▸ **Data segment**
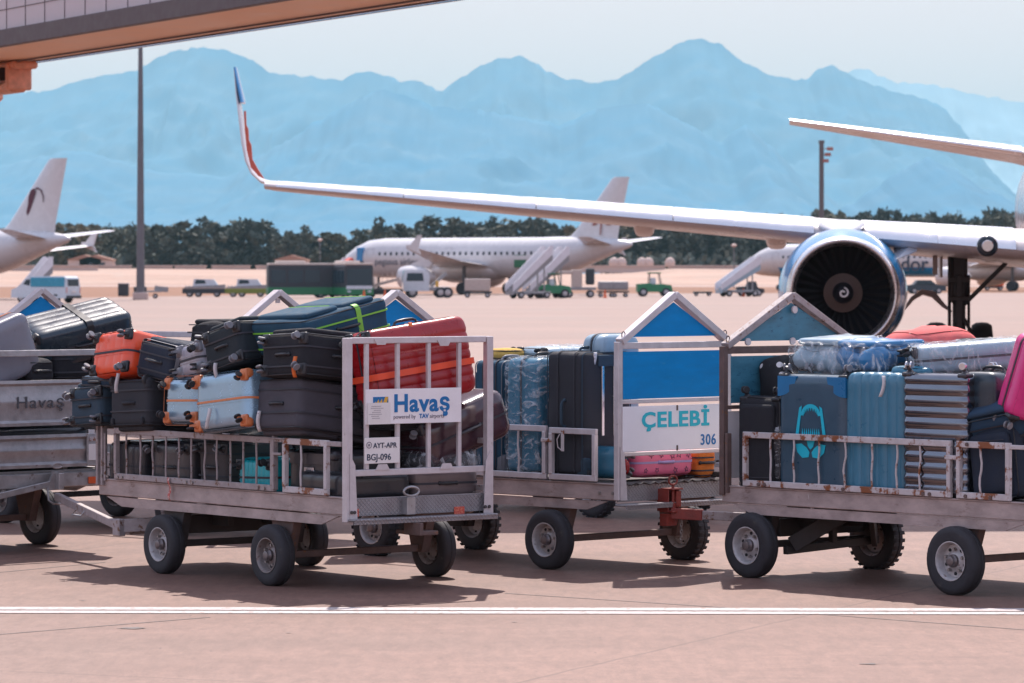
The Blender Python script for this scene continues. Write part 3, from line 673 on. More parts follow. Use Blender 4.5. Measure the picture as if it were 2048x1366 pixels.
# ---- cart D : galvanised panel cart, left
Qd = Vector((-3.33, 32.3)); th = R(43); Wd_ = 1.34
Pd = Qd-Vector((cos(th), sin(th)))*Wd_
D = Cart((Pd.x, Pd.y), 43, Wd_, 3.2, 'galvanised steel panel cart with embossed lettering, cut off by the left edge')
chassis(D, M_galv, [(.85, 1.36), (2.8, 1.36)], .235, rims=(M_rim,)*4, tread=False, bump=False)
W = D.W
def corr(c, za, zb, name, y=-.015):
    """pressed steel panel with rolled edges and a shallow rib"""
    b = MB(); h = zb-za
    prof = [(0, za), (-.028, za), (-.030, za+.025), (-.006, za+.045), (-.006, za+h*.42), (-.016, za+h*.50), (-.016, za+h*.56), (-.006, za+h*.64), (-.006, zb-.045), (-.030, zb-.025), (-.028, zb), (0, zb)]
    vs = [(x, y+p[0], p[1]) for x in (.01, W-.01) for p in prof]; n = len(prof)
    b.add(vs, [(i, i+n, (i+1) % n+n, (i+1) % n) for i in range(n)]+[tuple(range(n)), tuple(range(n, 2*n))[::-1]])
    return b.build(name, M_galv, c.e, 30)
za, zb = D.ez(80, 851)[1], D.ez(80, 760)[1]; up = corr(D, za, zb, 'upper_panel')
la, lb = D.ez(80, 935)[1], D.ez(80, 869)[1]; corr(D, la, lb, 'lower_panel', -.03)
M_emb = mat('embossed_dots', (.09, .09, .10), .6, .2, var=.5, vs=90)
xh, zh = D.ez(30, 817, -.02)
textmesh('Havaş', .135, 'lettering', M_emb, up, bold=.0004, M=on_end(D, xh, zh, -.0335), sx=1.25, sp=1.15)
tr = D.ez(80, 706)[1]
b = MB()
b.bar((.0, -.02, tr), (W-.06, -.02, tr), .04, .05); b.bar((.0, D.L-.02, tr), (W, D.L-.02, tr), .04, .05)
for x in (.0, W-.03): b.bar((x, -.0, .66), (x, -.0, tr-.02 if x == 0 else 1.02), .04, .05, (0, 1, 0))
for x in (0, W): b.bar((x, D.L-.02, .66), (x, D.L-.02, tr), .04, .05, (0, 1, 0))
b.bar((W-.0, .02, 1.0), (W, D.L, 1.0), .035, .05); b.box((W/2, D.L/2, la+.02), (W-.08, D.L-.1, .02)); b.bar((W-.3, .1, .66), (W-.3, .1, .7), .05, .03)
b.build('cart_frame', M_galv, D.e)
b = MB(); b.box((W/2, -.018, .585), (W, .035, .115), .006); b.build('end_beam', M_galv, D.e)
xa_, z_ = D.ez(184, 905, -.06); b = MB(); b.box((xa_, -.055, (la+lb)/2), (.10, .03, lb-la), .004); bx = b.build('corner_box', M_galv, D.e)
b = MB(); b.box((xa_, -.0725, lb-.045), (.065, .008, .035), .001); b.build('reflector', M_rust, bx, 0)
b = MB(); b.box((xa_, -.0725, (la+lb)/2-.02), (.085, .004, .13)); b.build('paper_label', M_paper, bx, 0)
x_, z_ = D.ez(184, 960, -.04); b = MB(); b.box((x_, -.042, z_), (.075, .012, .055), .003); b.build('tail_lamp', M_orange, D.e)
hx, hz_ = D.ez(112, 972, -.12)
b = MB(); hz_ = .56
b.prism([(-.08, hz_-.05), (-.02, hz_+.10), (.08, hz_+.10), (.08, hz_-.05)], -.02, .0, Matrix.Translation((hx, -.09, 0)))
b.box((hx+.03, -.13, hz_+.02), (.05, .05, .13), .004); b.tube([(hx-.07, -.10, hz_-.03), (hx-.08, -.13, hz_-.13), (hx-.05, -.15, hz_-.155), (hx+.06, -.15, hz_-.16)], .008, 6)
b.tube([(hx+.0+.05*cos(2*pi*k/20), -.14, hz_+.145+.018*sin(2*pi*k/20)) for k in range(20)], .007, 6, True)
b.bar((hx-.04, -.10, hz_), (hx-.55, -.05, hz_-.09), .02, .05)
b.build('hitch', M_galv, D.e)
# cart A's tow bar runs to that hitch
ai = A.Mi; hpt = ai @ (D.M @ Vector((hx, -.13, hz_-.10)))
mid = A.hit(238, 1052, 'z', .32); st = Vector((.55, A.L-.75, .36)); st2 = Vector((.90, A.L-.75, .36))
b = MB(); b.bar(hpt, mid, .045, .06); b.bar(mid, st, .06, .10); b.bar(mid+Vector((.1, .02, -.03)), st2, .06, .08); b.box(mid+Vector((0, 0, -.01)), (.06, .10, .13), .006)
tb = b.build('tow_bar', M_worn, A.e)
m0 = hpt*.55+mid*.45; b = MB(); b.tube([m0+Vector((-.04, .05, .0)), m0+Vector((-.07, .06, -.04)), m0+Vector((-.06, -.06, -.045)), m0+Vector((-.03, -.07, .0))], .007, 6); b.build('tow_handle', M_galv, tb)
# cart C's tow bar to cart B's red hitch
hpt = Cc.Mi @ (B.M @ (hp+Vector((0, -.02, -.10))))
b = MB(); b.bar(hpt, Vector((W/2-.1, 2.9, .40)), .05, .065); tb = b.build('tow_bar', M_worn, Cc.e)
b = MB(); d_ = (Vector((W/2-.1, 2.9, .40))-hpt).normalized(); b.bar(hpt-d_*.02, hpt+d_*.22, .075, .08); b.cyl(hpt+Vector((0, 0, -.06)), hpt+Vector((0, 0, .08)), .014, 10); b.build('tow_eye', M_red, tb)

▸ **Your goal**
In your copy, leave out the pictures and reproduce the material above exactly.

▸ **Complete response**
The Blender Python script for this scene continues. Write part 3, from line 673 on. More parts follow. Use Blender 4.5. Measure the picture as if it were 2048x1366 pixels.
# ---- cart D : galvanised panel cart, left
Qd = Vector((-3.33, 32.3)); th = R(43); Wd_ = 1.34
Pd = Qd-Vector((cos(th), sin(th)))*Wd_
D = Cart((Pd.x, Pd.y), 43, Wd_, 3.2, 'galvanised steel panel cart with embossed lettering, cut off by the left edge')
chassis(D, M_galv, [(.85, 1.36), (2.8, 1.36)], .235, rims=(M_rim,)*4, tread=False, bump=False)
W = D.W
def corr(c, za, zb, name, y=-.015):
    """pressed steel panel with rolled edges and a shallow rib"""
    b = MB(); h = zb-za
    prof = [(0, za), (-.028, za), (-.030, za+.025), (-.006, za+.045), (-.006, za+h*.42), (-.016, za+h*.50), (-.016, za+h*.56), (-.006, za+h*.64), (-.006, zb-.045), (-.030, zb-.025), (-.028, zb), (0, zb)]
    vs = [(x, y+p[0], p[1]) for x in (.01, W-.01) for p in prof]; n = len(prof)
    b.add(vs, [(i, i+n, (i+1) % n+n, (i+1) % n) for i in range(n)]+[tuple(range(n)), tuple(range(n, 2*n))[::-1]])
    return b.build(name, M_galv, c.e, 30)
za, zb = D.ez(80, 851)[1], D.ez(80, 760)[1]; up = corr(D, za, zb, 'upper_panel')
la, lb = D.ez(80, 935)[1], D.ez(80, 869)[1]; corr(D, la, lb, 'lower_panel', -.03)
M_emb = mat('embossed_dots', (.09, .09, .10), .6, .2, var=.5, vs=90)
xh, zh = D.ez(30, 817, -.02)
textmesh('Havaş', .135, 'lettering', M_emb, up, bold=.0004, M=on_end(D, xh, zh, -.0335), sx=1.25, sp=1.15)
tr = D.ez(80, 706)[1]
b = MB()
b.bar((.0, -.02, tr), (W-.06, -.02, tr), .04, .05); b.bar((.0, D.L-.02, tr), (W, D.L-.02, tr), .04, .05)
for x in (.0, W-.03): b.bar((x, -.0, .66), (x, -.0, tr-.02 if x == 0 else 1.02), .04, .05, (0, 1, 0))
for x in (0, W): b.bar((x, D.L-.02, .66), (x, D.L-.02, tr), .04, .05, (0, 1, 0))
b.bar((W-.0, .02, 1.0), (W, D.L, 1.0), .035, .05); b.box((W/2, D.L/2, la+.02), (W-.08, D.L-.1, .02)); b.bar((W-.3, .1, .66), (W-.3, .1, .7), .05, .03)
b.build('cart_frame', M_galv, D.e)
b = MB(); b.box((W/2, -.018, .585), (W, .035, .115), .006); b.build('end_beam', M_galv, D.e)
xa_, z_ = D.ez(184, 905, -.06); b = MB(); b.box((xa_, -.055, (la+lb)/2), (.10, .03, lb-la), .004); bx = b.build('corner_box', M_galv, D.e)
b = MB(); b.box((xa_, -.0725, lb-.045), (.065, .008, .035), .001); b.build('reflector', M_rust, bx, 0)
b = MB(); b.box((xa_, -.0725, (la+lb)/2-.02), (.085, .004, .13)); b.build('paper_label', M_paper, bx, 0)
x_, z_ = D.ez(184, 960, -.04); b = MB(); b.box((x_, -.042, z_), (.075, .012, .055), .003); b.build('tail_lamp', M_orange, D.e)
hx, hz_ = D.ez(112, 972, -.12)
b = MB(); hz_ = .56
b.prism([(-.08, hz_-.05), (-.02, hz_+.10), (.08, hz_+.10), (.08, hz_-.05)], -.02, .0, Matrix.Translation((hx, -.09, 0)))
b.box((hx+.03, -.13, hz_+.02), (.05, .05, .13), .004); b.tube([(hx-.07, -.10, hz_-.03), (hx-.08, -.13, hz_-.13), (hx-.05, -.15, hz_-.155), (hx+.06, -.15, hz_-.16)], .008, 6)
b.tube([(hx+.0+.05*cos(2*pi*k/20), -.14, hz_+.145+.018*sin(2*pi*k/20)) for k in range(20)], .007, 6, True)
b.bar((hx-.04, -.10, hz_), (hx-.55, -.05, hz_-.09), .02, .05)
b.build('hitch', M_galv, D.e)
# cart A's tow bar runs to that hitch
ai = A.Mi; hpt = ai @ (D.M @ Vector((hx, -.13, hz_-.10)))
mid = A.hit(238, 1052, 'z', .32); st = Vector((.55, A.L-.75, .36)); st2 = Vector((.90, A.L-.75, .36))
b = MB(); b.bar(hpt, mid, .045, .06); b.bar(mid, st, .06, .10); b.bar(mid+Vector((.1, .02, -.03)), st2, .06, .08); b.box(mid+Vector((0, 0, -.01)), (.06, .10, .13), .006)
tb = b.build('tow_bar', M_worn, A.e)
m0 = hpt*.55+mid*.45; b = MB(); b.tube([m0+Vector((-.04, .05, .0)), m0+Vector((-.07, .06, -.04)), m0+Vector((-.06, -.06, -.045)), m0+Vector((-.03, -.07, .0))], .007, 6); b.build('tow_handle', M_galv, tb)
# cart C's tow bar to cart B's red hitch
hpt = Cc.Mi @ (B.M @ (hp+Vector((0, -.02, -.10))))
b = MB(); b.bar(hpt, Vector((W/2-.1, 2.9, .40)), .05, .065); tb = b.build('tow_bar', M_worn, Cc.e)
b = MB(); d_ = (Vector((W/2-.1, 2.9, .40))-hpt).normalized(); b.bar(hpt-d_*.02, hpt+d_*.22, .075, .08); b.cyl(hpt+Vector((0, 0, -.06)), hpt+Vector((0, 0, .08)), .014, 10); b.build('tow_eye', M_red, tb)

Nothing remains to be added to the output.